What you are asked to do:
The listing below begins with the first line you should copy; stop after the line containing "from mathutils import Vector, Matrix", and drop every picture.
========
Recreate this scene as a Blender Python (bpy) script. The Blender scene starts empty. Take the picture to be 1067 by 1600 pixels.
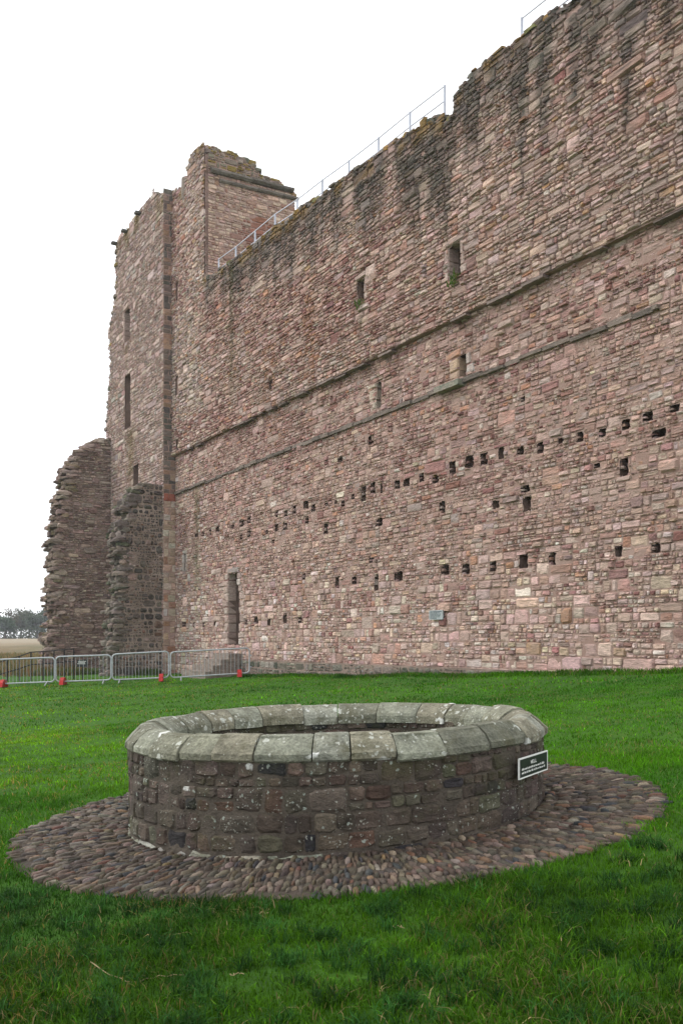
import bpy, math, random
import numpy as np
from mathutils import Vector, Matrix

random.seed(7)
RNG = np.random.default_rng(11)
SC = bpy.context.scene
COL = SC.collection

# ------------------------------------------------------------------ camera, sky, sun
CZ = 1.56                                   # eye height above the ground at the well
cam_d = bpy.data.cameras.new('camera')
cam_d.sensor_fit = 'VERTICAL'; cam_d.sensor_height = 36.0; cam_d.sensor_width = 24.0
cam_d.lens = 36.0 * 1434 / 1600
cam_d.shift_y = 203 / 1600
cam_d.clip_start = 0.1; cam_d.clip_end = 3000
cam = bpy.data.objects.new('camera', cam_d); COL.objects.link(cam)
cam.location = (0, 0, CZ); cam.rotation_euler = (math.radians(90), 0, 0)
SC.camera = cam

SUN_EL, SUN_AZ = math.radians(38), math.radians(-72)      # azimuth from +Y, negative = left
world = bpy.data.worlds.new('World'); SC.world = world; world.use_nodes = True
wn = world.node_tree.nodes; wl = world.node_tree.links
bg = wn['Background']; bg.inputs['Strength'].default_value = 0.12
sky = wn.new('ShaderNodeTexSky'); sky.sky_type = 'NISHITA'; sky.sun_disc = False
sky.sun_elevation = SUN_EL; sky.sun_rotation = SUN_AZ
sky.air_density = 1.0; sky.dust_density = 2.0; sky.ozone_density = 1.0
tc = wn.new('ShaderNodeTexCoord')
mp = wn.new('ShaderNodeMapping'); mp.inputs['Scale'].default_value = (1.0, 1.0, 2.2)
nz = wn.new('ShaderNodeTexNoise'); nz.inputs['Scale'].default_value = 1.6; nz.inputs['Detail'].default_value = 5
rp = wn.new('ShaderNodeMapRange'); rp.inputs[1].default_value = 0.3; rp.inputs[2].default_value = 0.62
rp.inputs[3].default_value = 0.84; rp.inputs[4].default_value = 1.0
mx = wn.new('ShaderNodeMix'); mx.data_type = 'RGBA'
mx.inputs['B'].default_value = (9.0, 9.2, 9.5, 1)        # cloud deck
wl.new(tc.outputs['Generated'], mp.inputs[0]); wl.new(mp.outputs[0], nz.inputs['Vector'])
wl.new(nz.outputs[0], rp.inputs[0]); wl.new(rp.outputs[0], mx.inputs['Factor'])
wl.new(sky.outputs[0], mx.inputs['A']); wl.new(mx.outputs['Result'], bg.inputs['Color'])

sun_d = bpy.data.lights.new('sun', 'SUN'); sun_d.energy = 1.2; sun_d.angle = math.radians(22)
sun_d.color = (1.0, 0.955, 0.89)
sun = bpy.data.objects.new('sun', sun_d); COL.objects.link(sun)
sd = Vector((math.sin(SUN_AZ) * math.cos(SUN_EL), math.cos(SUN_AZ) * math.cos(SUN_EL), math.sin(SUN_EL)))
sun.rotation_euler = sd.to_track_quat('Z', 'Y').to_euler()

SC.view_settings.view_transform = 'Standard'; SC.view_settings.look = 'None'
SC.view_settings.gamma = 1.0; SC.view_settings.use_curve_mapping = False
SC.view_settings.exposure = 0.62
SC.render.engine = 'CYCLES'

# ------------------------------------------------------------------ helpers
F = 1434.0
def fx(px): return (px - 533.5) / F
def fy(py): return (1003 - py) / F
def at(px, py, Y): return np.array([fx(px) * Y, Y, CZ + fy(py) * Y])

def hash2(i, j, seed):
    h = (i.astype(np.int64) * 374761393 + j.astype(np.int64) * 668265263 + seed * 1442695041) & 0x7fffffff
    h = (h ^ (h >> 13)) * 1274126177 & 0x7fffffff
    h = (h ^ (h >> 16)) & 0x7fffffff
    return h / float(0x7fffffff)
def vnoise(x, y, seed=0):
    x = np.asarray(x, float); y = np.asarray(y, float)
    x, y = np.broadcast_arrays(x, y)
    i = np.floor(x); j = np.floor(y); u = x - i; v = y - j
    u = u * u * (3 - 2 * u); v = v * v * (3 - 2 * v)
    a = hash2(i, j, seed); b = hash2(i + 1, j, seed); c = hash2(i, j + 1, seed); d = hash2(i + 1, j + 1, seed)
    return (a * (1 - u) + b * u) * (1 - v) + (c * (1 - u) + d * u) * v          # 0..1
def fbm(x, y, seed=0, o=4):
    s = 0; a = 0.5; t = 0
    for k in range(o):
        s = s + a * vnoise(np.asarray(x) * 2 ** k, np.asarray(y) * 2 ** k, seed + k * 17); t += a; a *= 0.5
    return s / t

def tagp(o, label=None, cat=None, group=None, kind=None):
    if label: o['label'] = label
    if cat: o['category'] = cat
    if group: o['group'] = group
    if kind: o['kind'] = kind
    return o
def empty(name, loc, label=None, cat=None, group=None):
    o = bpy.data.objects.new(name, None); o.location = [float(c) for c in loc]; o.empty_display_size = 0.2
    COL.objects.link(o)
    return tagp(o, label, cat, group)

def np_mesh(name, verts, faces, mat=None, cols=None, rnd=None, smooth=False):
    """faces: list of (nf, k) index arrays, k = 3 or 4"""
    me = bpy.data.meshes.new(name)
    verts = np.asarray(verts, np.float32).reshape(-1, 3)
    faces = [np.asarray(f, np.int32) for f in faces if len(f)]
    loops = np.concatenate([f.ravel() for f in faces])
    tot = np.concatenate([np.full(len(f), f.shape[1], np.int32) for f in faces])
    start = np.concatenate([[0], np.cumsum(tot)[:-1]]).astype(np.int32)
    me.vertices.add(len(verts)); me.vertices.foreach_set('co', verts.ravel())
    me.loops.add(len(loops)); me.loops.foreach_set('vertex_index', loops)
    me.polygons.add(len(tot)); me.polygons.foreach_set('loop_start', start)
    me.polygons.foreach_set('loop_total', tot)
    me.polygons.foreach_set('use_smooth', np.full(len(tot), smooth, bool))
    me.update(calc_edges=True)
    if cols is not None:
        a = me.color_attributes.new('Col', 'FLOAT_COLOR', 'POINT')
        c = np.ones((len(verts), 4), np.float32); c[:, :3] = np.asarray(cols).reshape(-1, 3)
        a.data.foreach_set('color', c.ravel())
    if rnd is not None:
        a = me.attributes.new('rnd', 'FLOAT', 'POINT'); a.data.foreach_set('value', np.asarray(rnd, np.float32).ravel())
    if mat: me.materials.append(mat)
    return me
def link(name, me, parent=None, base=None):
    o = bpy.data.objects.new(name, me); COL.objects.link(o)
    if parent is not None: o.parent = parent
    return o

class MB:
    """collects boxes, tubes and grids into one mesh"""
    def __init__(s, base=(0, 0, 0)): s.v = []; s.f = {3: [], 4: []}; s.n = 0; s.base = np.asarray(base, float)
    def add(s, v, quads=(), tris=()):
        v = np.asarray(v, float).reshape(-1, 3); s.v.append(v - s.base)
        if len(quads): s.f[4].append(np.asarray(quads, int) + s.n)
        if len(tris): s.f[3].append(np.asarray(tris, int) + s.n)
        s.n += len(v)
    def box(s, c, ax, ay, az):
        """c centre, half-axis vectors"""
        c, ax, ay, az = [np.asarray(q, float) for q in (c, ax, ay, az)]
        v = [c + i * ax + j * ay + k * az for k in (-1, 1) for j in (-1, 1) for i in (-1, 1)]
        s.add(v, [(0, 2, 3, 1), (4, 5, 7, 6), (0, 1, 5, 4), (2, 6, 7, 3), (0, 4, 6, 2), (1, 3, 7, 5)])
    def tube(s, pts, r, n=8, closed=False):
        pts = [np.asarray(p, float) for p in pts]; m = len(pts); rings = []
        rr = r if hasattr(r, '__len__') else [r] * m
        for i, p in enumerate(pts):
            a = pts[(i - 1) % m] if (closed or i > 0) else p
            b = pts[(i + 1) % m] if (closed or i < m - 1) else p
            t = b - a; t = t / (np.linalg.norm(t) + 1e-9)
            up = np.array([0, 0, 1.0]) if abs(t[2]) < 0.9 else np.array([0.31, 1.0, 0])
            x = np.cross(up, t); x /= np.linalg.norm(x); y = np.cross(t, x)
            if i and np.dot(x, px) < 0 and abs(t[2]) < 0.9: pass
            px = x
            an = np.arange(n) * 2 * math.pi / n
            rings.append(p + rr[i] * (np.cos(an)[:, None] * x + np.sin(an)[:, None] * y))
        q = []
        # match ring start to the previous one so tubes do not twist
        for i in range(1, m):
            d = [np.sum((np.roll(rings[i], -k, 0) - rings[i - 1]) ** 2) for k in range(n)]
            rings[i] = np.roll(rings[i], -int(np.argmin(d)), 0)
        for i in range(m if closed else m - 1):
            off = 0
            if closed and i == m - 1:
                d = [np.sum((np.roll(rings[0], -k, 0) - rings[i]) ** 2) for k in range(n)]; off = int(np.argmin(d))
            for k in range(n):
                a, b = i * n + k, i * n + (k + 1) % n
                j = (i + 1) % m
                q.append((a, b, j * n + (k + 1 + off) % n, j * n + (k + off) % n))
        v = np.concatenate(rings); tr = []
        if not closed:
            v = np.concatenate([v, [pts[0]], [pts[-1]]])
            for k in range(n):
                tr.append((m * n, (k + 1) % n, k)); tr.append((m * n + 1, (m - 1) * n + k, (m - 1) * n + (k + 1) % n))
        s.add(v, q, tr)
    def build(s, name, mat, parent=None, smooth=False, col=None):
        v = np.concatenate(s.v)
        fs = [np.concatenate(s.f[k]) for k in (3, 4) if s.f[k]]
        cols = None if col is None else np.tile(col, (len(v), 1))
        return link(name, np_mesh(name, v, fs, mat, cols=cols, rnd=np.full(len(v), random.random()), smooth=smooth), parent)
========
Completed exercise:
Recreate this scene as a Blender Python (bpy) script. The Blender scene starts empty. Take the picture to be 1067 by 1600 pixels.
import bpy, math, random
import numpy as np
from mathutils import Vector, Matrix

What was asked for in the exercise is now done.